With Fresno bus rapid transit having hit the ground running, is light rail transit to be completely ruled out?

Can bus rapid transit in Fresno in California’s mid-section deliver quality?, Will it be quicker?, are two key questions to ask of the city’s latest transit offering.

Even before the “Q” (how the new BRT is branded) was a sure thing, being contemplated was what the enhanced transit bus service would be able to bring.

“What BRT in Fresno will purportedly do is speed up overall travel time on account of quicker boardings and alightings, traffic signal prioritization, fare pre-payment boarding, fewer stops (stops at half-mile intervals as opposed to the current quarter-mile intervals) plus other time-savings attributes that could either be built in or added at some future point,” this from the “Fresno, California BRT vs. LRT: Decisions, decisions, decisionsAir Quality Matters blog post. That was back on Oct. 24, 2013.

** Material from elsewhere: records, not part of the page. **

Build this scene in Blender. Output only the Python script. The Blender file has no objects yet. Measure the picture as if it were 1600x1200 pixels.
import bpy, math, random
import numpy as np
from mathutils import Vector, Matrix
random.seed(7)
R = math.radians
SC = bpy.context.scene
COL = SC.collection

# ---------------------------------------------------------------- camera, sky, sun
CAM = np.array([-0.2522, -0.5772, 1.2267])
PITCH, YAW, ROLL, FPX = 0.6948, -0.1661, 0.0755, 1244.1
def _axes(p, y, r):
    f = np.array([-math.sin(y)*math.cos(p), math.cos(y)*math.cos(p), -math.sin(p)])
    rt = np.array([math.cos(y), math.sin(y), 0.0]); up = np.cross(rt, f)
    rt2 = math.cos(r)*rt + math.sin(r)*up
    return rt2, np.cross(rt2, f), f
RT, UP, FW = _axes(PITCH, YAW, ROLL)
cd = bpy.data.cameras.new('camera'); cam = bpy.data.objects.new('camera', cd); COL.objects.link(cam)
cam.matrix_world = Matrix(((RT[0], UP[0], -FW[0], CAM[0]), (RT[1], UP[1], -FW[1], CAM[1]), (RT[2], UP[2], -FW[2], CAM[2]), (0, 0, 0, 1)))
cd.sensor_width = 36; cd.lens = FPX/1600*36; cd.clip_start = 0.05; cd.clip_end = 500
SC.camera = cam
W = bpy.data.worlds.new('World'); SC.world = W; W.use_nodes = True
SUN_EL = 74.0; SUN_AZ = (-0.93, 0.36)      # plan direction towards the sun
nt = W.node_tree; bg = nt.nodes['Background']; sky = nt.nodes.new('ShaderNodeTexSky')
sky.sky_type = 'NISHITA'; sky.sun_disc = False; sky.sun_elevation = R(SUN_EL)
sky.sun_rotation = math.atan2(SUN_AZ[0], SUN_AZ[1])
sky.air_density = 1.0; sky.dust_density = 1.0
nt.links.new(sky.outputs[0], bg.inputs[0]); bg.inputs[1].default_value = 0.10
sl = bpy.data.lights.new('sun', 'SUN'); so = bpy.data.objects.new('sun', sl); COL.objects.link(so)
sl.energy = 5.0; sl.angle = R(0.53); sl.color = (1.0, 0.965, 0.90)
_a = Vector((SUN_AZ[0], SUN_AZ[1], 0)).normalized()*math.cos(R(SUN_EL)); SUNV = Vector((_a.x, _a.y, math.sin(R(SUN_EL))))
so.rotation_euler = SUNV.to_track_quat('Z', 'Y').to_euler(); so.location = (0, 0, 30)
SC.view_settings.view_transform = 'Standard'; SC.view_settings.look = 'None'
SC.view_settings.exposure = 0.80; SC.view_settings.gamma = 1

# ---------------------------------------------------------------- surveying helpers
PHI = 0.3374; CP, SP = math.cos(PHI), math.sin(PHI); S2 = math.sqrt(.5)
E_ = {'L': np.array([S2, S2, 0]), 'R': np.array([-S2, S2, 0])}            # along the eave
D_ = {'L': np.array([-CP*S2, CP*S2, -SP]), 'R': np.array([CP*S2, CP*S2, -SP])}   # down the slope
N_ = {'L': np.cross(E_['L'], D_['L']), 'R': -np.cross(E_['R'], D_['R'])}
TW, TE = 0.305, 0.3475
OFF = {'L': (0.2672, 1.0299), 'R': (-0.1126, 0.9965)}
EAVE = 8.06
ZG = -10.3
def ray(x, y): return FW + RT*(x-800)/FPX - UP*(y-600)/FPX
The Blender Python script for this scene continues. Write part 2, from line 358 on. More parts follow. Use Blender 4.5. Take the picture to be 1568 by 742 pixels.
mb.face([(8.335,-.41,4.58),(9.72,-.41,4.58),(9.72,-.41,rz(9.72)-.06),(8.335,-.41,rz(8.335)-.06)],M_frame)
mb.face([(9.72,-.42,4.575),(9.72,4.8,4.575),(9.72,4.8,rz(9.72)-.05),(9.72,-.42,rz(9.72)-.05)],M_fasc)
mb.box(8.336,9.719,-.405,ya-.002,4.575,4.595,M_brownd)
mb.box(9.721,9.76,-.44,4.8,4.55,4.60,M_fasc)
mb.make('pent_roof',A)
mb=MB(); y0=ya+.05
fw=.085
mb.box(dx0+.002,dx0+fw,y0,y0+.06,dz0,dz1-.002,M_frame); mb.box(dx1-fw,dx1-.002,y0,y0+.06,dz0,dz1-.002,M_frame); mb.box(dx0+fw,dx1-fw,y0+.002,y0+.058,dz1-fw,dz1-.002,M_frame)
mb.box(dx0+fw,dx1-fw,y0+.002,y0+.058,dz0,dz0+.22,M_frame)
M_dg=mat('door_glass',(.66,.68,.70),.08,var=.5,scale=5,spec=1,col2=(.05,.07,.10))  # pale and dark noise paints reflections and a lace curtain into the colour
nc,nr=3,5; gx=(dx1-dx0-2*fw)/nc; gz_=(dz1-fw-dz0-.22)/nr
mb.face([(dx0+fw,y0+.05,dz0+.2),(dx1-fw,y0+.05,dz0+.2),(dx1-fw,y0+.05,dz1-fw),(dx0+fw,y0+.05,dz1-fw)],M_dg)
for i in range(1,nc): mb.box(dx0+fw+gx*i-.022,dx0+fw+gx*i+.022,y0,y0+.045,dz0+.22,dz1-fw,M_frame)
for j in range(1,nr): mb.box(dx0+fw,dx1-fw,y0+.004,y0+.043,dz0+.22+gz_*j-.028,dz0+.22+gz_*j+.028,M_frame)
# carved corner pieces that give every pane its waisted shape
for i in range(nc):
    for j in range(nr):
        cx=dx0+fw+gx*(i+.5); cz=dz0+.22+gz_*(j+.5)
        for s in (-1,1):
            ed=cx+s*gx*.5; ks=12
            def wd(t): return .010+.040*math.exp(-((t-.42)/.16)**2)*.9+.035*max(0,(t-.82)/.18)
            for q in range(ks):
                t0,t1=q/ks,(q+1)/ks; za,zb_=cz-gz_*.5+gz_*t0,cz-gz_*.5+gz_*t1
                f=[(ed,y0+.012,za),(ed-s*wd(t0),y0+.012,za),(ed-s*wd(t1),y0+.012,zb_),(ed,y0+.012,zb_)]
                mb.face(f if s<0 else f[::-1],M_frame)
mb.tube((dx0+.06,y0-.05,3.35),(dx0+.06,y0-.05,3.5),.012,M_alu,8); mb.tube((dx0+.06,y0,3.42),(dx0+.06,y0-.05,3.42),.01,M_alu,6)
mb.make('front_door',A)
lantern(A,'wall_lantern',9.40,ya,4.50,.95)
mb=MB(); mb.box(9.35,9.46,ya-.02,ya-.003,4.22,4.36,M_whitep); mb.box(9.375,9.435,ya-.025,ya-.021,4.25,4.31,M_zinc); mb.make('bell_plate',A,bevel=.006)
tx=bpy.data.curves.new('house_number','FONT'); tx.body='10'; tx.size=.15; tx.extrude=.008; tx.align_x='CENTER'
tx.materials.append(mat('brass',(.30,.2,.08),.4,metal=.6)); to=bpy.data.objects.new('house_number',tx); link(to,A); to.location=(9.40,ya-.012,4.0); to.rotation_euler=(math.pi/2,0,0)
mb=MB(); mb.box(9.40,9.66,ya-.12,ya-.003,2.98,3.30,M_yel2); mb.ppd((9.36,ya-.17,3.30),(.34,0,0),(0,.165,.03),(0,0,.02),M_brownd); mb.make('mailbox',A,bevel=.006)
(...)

Well, it’s now been more than four years since that summation was published. Being the Fresno BRT service has just recently opened, here are some “Q” specifics.

Fresno’s Q is now open for business. The “Q” is the mid-state’s bus rapid transit service or BRT and it is, at last, up and running. It was hoped that the service would be ready by November 2017, but it wasn’t quite good-to-go at that time.

The “Q” designation, if I recall, is for “quick” and “quality.” “Quiet” could very well have been included too.

The line in operation now covers a distance of 15.7 miles one way connecting Clovis Ave. in the southeast to N. Fresno St., in north-central Fresno, effectively at the location of the sprawling River Park shopping complex. From N. Fresno St. it is a short jog west on Nees Ave. to Blackstone Ave. where the route veers south maintaining a north-south alignment all the way to Ventura Ave. Here the route then heads east and using a combination of both Ventura Ave. and Kings Canyon Rd. the service is then on an east-west trajectory taking it to Clovis Ave. The upgraded service cost between $30 million and $50 million (Disclosure: I do not know the exact amount), the federal government contributing the majority of the funds.

On the “Department of Transportation” Web page for the City of Fresno, regarding Fresno Area Express and the Q specifically, stated is: “Q is an adaptable and cost-effective choice in building for the region’s growing transit needs. Less expensive and more flexible than light raid [sic], Q can adapt to the emerging needs and opportunities-such as a downtown high-speed rail station- while providing fast, frequent, and reliable service for Fresno today.”

According to other information also on the same page, there are “48 one-way stations,” a total of “51 station pairs” in all, “two terminal stations” and at “one transit center … a shared platform station.”

Moreover, because of the ability of riders to seamlessly transfer between Q and conventional transit bus service, such will allow bus patrons to move about the city in the service area “easily and conveniently,” helping to ease traffic congestion and at the same time contribute to improved air quality, information on the City of Fresno’s “Department of Transportation – Q is Bus Rapid Transit” Web page.

Meanwhile, in “Performance Enhancement – Part 3: Transit buses to the rescue?” a Mar. 14, 2013 Air Quality Matters post, Ottawa, Canada’s bus rapid transit system was discussed.

As it has to do with that, what was written was: “The Ottawa, Canada bus rapid transit system, a BRT so successful that light rail transit is being installed in its place. Yonah Freemark, at The Transport Politic blog in ‘Ottawa, Closer than Ever to Replacing Bus Rapid Transit with Light Rail,’ provides comment.

“Freemark contemplates: ‘With expenses like that — practically equivalent to building a new rail line from scratch — one wonders whether there was ever any fiscal advantage to using buses first along the rapidway. Did the city lose out by not choosing rail when the transitway first opened in 1983?’

“Freemark raises this concern because, as he explains, ‘The transitway has so many riders that it puts 2,600 daily buses onto two downtown streets, and by 2018, the system will have literally no more capacity. By 2030, Ottawa would have to get a bus downtown every eighteen seconds to accommodate all of its riders — an impossible feat.’

“To me, this sounds like a good problem to have, what with the buses in Canada’s capital city enjoying a transit share of 23 percent with its 240,000 daily riders and all.

“The success of BRT in Ottawa is unprecedented.”

What made the Ottawa BRT the resounding success that it was, will there be a repeat in Fresno, the Q experiencing the same kind of “unprecedented” success to ultimately be replaced by light rail transit?

There is always hope.

Notes

Route information on the Q has since been revised.

This post was last revised on May 11, 2020 @ 7:05 a.m. Pacific Daylight Time.